§ DIRECTION
Print verbatim the opening line of the material and every subsequent line through the one containing "COL=S.collection".

Start PROVIDED DATA

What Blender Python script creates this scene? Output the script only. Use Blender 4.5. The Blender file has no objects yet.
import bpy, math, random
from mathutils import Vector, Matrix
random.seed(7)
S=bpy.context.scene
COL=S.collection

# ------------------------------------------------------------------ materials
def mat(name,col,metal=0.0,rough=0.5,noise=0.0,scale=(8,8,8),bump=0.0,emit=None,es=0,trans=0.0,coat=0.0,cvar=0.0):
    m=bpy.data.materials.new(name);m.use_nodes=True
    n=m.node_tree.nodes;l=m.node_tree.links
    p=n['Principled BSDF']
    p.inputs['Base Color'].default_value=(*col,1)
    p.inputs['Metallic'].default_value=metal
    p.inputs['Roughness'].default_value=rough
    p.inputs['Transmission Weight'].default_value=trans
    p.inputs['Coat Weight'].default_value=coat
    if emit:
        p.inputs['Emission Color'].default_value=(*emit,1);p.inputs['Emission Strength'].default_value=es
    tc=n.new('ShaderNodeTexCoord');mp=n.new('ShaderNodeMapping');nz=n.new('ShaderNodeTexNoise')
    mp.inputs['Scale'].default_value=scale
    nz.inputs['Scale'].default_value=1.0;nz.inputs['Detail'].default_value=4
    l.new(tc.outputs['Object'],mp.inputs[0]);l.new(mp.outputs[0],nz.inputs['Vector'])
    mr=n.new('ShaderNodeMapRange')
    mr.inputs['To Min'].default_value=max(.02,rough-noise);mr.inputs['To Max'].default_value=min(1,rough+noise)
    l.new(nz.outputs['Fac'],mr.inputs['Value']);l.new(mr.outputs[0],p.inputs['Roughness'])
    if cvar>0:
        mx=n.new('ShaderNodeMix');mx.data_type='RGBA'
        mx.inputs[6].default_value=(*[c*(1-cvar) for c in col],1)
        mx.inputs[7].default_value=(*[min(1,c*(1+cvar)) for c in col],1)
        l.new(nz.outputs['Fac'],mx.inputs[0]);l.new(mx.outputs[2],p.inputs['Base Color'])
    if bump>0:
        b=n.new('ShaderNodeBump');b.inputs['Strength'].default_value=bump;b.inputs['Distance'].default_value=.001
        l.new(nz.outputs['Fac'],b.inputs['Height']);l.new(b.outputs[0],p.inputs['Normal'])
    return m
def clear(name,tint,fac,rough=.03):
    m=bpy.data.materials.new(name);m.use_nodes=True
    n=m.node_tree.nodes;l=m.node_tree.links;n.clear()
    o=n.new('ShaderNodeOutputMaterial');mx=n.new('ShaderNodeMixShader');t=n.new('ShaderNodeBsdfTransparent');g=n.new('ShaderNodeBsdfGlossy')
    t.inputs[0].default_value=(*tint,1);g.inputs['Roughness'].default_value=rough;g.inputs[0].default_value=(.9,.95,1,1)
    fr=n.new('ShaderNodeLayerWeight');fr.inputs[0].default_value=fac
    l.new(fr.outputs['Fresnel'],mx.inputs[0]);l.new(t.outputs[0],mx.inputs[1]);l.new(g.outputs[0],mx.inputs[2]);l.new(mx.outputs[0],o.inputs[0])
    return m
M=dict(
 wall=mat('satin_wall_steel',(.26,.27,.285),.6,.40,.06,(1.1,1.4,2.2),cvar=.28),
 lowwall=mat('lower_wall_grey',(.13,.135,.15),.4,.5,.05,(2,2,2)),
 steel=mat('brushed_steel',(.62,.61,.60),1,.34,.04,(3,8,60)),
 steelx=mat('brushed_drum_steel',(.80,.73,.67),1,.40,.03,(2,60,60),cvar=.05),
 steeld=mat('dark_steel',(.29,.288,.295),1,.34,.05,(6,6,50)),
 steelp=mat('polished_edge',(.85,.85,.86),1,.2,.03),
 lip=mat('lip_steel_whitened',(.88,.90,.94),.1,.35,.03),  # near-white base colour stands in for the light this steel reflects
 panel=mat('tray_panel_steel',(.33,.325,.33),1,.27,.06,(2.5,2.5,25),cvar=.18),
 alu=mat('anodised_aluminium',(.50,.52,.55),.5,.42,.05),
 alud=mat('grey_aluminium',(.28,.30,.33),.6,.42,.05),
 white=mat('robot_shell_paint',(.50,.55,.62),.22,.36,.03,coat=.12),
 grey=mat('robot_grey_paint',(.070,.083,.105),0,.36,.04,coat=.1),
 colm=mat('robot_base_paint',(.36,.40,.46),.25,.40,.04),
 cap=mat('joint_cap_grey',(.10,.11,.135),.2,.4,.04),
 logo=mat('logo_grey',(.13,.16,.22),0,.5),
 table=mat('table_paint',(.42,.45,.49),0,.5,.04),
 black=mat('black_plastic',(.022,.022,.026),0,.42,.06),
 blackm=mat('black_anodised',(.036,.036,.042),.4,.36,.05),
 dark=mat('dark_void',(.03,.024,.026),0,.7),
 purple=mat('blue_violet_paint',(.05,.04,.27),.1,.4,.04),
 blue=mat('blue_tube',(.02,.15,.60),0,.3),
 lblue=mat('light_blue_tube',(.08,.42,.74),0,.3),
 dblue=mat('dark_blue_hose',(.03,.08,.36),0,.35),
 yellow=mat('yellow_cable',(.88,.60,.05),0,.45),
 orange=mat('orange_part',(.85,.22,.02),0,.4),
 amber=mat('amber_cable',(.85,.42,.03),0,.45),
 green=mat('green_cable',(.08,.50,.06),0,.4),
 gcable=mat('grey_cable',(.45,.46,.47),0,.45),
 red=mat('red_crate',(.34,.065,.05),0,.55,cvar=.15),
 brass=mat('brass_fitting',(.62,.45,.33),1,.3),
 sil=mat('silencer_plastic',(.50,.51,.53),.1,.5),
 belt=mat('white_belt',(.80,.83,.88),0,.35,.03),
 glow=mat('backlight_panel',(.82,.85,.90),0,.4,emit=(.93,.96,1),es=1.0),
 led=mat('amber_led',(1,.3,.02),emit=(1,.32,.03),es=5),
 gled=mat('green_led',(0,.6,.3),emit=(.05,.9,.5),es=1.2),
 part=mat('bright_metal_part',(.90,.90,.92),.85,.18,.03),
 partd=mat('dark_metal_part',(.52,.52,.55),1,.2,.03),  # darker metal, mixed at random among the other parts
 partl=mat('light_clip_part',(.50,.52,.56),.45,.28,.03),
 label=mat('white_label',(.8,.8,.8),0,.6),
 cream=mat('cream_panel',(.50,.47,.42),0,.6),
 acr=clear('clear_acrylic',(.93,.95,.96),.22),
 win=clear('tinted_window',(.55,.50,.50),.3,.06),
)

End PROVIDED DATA

§ OUTPUT OF THE TASK
What Blender Python script creates this scene? Output the script only. Use Blender 4.5. The Blender file has no objects yet.
import bpy, math, random
from mathutils import Vector, Matrix
random.seed(7)
S=bpy.context.scene
COL=S.collection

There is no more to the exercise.